The economics of minimum wage, basic guaranteed income, McDonalds, Seattle, and production all rolled into one convenient video:
The economics of minimum wage, basic guaranteed income, McDonalds, Seattle, and production all rolled into one convenient video:
I’ve tried to post this twice already. Maybe it’s all the HTML tags involved, but I haven’t seen it come up yet. If this duplicates, or triplicates, I apologize.
Part I:
Well, that’s one view. Here’s another (and a lot of you have seen it – Humans Need not Apply).
https://www.youtube.com/watch?v=7Pq-S557XQU
For those of you who don’t want to watch the video, here’s the Wikipedia summary.
“The film focuses on the topic of robots’ rapidly increasing usefulness through human society, discussing how automation will lead to a future where “humans need not apply”, in regards to their occupations.”
Part II:
As to breeding to the Malthusian limit, well, there’s this. Note how much of the map – the part with the welfare state (free money for poor people) – is blue. People don’t have kids if they don’t need an insurance policy for when they get old.
https://en.wikipedia.org/wiki/List_of_sovereign_states_and_dependent_territories_by_fertility_rate
Part III:
As to personal services and prostitution being a human monopoly, here’s Milo’s article on sexbots.
http://www.breitbart.com/big-government/2015/09/16/sexbots-why-women-should-panic/
Jobs? They’re toast, in 50 years.
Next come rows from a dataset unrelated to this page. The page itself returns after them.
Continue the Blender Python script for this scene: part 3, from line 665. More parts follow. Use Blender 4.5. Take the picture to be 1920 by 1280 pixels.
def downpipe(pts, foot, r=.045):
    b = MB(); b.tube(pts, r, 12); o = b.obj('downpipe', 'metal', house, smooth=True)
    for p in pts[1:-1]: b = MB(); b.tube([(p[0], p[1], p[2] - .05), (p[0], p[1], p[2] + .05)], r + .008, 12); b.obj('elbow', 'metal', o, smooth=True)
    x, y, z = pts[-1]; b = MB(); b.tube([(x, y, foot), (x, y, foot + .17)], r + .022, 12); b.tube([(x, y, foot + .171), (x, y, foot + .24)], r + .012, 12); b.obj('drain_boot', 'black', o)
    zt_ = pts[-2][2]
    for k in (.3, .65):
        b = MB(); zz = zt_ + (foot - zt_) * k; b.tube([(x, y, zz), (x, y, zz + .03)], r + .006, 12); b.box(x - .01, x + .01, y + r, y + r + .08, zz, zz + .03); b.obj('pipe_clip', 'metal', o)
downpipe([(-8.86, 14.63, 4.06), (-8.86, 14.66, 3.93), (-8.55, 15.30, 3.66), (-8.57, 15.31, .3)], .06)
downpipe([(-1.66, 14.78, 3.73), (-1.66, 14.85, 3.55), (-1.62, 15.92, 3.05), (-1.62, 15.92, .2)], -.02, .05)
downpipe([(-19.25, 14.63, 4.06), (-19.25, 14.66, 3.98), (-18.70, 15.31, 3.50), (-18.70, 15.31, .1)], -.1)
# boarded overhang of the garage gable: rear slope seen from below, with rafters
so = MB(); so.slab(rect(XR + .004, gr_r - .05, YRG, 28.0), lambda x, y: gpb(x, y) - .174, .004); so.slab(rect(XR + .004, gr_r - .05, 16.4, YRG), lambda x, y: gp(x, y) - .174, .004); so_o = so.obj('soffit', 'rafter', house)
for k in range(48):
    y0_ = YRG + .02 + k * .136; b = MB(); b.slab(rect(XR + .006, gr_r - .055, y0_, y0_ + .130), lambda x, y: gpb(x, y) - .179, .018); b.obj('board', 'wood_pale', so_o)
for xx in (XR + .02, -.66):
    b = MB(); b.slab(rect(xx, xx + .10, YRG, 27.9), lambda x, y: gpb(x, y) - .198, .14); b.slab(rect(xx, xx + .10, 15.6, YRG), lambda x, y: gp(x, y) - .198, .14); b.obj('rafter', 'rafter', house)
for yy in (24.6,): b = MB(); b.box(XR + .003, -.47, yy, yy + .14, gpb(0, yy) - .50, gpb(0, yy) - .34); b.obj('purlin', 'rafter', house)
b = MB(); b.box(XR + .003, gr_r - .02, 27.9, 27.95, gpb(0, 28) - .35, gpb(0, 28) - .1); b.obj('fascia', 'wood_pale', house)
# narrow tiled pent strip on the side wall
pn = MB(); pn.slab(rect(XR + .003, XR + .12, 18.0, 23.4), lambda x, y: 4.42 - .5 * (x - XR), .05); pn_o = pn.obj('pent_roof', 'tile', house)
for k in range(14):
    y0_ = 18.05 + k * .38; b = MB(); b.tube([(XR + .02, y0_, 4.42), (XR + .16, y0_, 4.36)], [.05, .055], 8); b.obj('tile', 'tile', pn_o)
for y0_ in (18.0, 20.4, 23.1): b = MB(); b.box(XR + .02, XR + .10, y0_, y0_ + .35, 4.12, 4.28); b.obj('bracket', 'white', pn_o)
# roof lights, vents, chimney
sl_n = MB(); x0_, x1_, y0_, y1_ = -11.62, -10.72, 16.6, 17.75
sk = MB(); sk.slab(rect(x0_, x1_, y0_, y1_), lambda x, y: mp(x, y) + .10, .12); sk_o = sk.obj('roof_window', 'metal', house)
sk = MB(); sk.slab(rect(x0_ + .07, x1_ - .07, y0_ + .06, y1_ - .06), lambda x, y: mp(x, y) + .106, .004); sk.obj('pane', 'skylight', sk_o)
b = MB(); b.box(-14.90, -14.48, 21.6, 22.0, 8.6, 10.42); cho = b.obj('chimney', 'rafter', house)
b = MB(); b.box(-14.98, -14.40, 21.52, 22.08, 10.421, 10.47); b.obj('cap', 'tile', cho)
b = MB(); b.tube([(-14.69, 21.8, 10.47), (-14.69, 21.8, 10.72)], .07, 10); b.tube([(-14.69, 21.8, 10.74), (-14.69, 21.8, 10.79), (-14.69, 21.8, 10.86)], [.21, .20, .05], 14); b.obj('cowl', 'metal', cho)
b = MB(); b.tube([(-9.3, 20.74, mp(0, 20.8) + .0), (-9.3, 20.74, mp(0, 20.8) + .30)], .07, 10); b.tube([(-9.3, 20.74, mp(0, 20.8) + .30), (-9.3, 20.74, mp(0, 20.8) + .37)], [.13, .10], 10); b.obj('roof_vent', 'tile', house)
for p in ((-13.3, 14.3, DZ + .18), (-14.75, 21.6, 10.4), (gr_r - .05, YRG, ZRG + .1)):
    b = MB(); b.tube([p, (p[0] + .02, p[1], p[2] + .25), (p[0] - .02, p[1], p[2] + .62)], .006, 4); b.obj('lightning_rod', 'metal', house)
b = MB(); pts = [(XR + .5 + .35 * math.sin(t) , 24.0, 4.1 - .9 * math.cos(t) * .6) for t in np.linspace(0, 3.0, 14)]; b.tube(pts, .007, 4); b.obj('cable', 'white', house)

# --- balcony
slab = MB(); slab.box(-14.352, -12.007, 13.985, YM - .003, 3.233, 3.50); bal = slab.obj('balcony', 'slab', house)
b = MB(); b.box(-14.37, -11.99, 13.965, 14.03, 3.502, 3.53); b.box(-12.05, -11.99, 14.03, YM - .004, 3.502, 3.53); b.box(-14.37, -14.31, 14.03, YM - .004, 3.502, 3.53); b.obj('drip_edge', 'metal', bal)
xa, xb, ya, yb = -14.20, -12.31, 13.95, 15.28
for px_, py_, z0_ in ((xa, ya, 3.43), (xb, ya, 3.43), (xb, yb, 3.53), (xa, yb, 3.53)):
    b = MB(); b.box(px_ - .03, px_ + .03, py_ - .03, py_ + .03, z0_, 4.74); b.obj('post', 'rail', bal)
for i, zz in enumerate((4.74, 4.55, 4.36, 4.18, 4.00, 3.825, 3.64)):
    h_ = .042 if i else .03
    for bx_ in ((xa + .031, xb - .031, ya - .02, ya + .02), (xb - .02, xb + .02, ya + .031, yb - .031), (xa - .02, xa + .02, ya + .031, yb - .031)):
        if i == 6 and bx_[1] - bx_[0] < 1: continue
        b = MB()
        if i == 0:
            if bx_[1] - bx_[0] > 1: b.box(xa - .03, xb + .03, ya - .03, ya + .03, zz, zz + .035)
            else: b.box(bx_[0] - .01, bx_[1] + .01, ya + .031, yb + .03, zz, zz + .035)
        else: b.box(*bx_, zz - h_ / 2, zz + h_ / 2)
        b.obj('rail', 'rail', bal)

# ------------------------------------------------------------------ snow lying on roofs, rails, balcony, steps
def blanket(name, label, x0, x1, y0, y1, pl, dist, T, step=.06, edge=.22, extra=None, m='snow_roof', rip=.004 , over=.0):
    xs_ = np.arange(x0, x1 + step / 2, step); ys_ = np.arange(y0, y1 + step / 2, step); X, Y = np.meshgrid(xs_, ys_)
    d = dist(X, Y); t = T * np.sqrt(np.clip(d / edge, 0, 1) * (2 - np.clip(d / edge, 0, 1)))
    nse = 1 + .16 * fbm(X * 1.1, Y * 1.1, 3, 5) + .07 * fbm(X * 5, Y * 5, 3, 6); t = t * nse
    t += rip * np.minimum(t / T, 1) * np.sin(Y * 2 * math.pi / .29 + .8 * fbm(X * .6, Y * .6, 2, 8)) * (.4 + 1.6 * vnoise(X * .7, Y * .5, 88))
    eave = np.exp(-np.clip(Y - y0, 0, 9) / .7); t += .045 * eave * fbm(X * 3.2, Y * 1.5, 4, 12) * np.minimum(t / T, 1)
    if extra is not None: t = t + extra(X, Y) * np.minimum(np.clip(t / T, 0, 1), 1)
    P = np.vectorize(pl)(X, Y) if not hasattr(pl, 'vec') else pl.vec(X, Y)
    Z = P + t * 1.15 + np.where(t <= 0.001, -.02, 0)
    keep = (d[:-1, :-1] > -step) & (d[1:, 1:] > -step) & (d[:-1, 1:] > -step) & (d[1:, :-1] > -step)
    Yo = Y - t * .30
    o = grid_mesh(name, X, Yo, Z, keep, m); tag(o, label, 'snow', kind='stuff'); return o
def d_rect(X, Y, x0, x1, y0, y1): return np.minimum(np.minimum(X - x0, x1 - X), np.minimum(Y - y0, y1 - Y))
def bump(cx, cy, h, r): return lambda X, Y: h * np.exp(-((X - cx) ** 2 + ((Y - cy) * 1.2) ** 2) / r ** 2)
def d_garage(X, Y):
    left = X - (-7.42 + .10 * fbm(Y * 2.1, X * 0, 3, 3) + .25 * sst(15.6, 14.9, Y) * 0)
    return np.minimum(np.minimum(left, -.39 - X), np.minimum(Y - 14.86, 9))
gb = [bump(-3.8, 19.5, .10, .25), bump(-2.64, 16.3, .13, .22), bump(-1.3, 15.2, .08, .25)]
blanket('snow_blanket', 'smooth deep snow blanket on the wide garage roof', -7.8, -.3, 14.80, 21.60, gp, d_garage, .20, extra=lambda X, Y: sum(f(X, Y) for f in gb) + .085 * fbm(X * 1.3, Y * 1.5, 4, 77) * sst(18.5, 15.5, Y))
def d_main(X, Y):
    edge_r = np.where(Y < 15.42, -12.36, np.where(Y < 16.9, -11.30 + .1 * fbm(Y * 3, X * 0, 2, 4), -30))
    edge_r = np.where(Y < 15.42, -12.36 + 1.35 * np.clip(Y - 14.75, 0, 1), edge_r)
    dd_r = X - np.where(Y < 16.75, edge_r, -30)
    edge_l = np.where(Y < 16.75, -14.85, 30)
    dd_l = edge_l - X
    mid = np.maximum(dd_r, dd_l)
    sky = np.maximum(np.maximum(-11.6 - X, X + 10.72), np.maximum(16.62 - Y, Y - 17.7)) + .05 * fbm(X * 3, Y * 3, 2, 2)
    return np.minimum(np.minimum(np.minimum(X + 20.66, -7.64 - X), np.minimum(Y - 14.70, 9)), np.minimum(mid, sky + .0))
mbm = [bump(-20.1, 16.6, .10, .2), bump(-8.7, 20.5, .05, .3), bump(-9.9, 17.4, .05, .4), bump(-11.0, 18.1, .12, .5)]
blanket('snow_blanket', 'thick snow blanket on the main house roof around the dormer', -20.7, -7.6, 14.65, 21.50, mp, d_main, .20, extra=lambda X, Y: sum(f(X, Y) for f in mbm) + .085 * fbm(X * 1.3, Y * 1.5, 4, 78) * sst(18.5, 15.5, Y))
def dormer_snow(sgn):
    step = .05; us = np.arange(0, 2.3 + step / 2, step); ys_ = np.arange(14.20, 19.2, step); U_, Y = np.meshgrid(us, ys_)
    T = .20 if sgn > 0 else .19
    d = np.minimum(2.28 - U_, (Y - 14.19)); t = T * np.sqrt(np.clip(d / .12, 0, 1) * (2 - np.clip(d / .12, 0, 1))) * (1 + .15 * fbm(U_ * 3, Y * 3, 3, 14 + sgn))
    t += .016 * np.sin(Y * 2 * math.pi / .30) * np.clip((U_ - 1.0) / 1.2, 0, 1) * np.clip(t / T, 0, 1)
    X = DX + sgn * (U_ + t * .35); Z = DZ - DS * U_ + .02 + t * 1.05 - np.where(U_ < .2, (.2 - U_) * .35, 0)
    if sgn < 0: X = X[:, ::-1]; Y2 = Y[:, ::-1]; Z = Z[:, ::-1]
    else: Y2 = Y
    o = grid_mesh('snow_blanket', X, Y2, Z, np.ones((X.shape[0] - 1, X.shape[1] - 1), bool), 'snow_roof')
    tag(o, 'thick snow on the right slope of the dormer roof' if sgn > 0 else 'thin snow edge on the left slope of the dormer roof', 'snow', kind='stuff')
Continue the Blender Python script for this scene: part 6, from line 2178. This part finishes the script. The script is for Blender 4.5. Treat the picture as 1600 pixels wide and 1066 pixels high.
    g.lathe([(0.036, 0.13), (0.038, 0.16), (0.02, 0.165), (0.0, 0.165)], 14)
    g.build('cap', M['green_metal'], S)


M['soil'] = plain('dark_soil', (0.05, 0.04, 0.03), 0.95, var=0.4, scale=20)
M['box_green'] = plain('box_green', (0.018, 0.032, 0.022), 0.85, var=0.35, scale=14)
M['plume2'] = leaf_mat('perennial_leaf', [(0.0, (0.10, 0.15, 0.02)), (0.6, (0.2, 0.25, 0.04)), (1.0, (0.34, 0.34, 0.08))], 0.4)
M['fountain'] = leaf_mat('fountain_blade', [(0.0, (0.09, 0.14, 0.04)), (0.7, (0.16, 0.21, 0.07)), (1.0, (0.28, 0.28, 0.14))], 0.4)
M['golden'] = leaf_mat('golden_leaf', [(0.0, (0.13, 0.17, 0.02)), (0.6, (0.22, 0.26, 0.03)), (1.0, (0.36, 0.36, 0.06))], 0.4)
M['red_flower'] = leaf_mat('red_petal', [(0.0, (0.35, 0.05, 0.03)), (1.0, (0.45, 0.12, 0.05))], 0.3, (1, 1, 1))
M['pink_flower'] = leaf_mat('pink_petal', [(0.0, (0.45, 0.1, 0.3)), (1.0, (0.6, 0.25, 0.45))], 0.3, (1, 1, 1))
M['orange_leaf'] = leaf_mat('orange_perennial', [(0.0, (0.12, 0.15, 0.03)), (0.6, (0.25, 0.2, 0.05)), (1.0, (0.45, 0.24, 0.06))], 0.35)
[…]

But no argument on the “nobody will starve in the future.” The future will be way better than the present.
And when Robots go on strike…
I am so happy I share a part of a pseudonym with him.
Harry Harrison’s “A Stainless Steel Rat is Born” envisages a “McSwinneys” fast food joint that is totally robotic, no humans required, aside from the maintenance and re-supply techs and the armored car currency collection services. On a human interaction level, it can’t be much different from my recent McD’s experiences.
I remembered reading all of “The Stainless Steel Rat” books as a teen, and being disturbed by how his economies didn’t seem to make sense to me then. I picked one of them up again last year and tried to read it – I got less than half-way through before throwing it in the garbage. It’s amazing how a little life experience can ruin a “good theory”.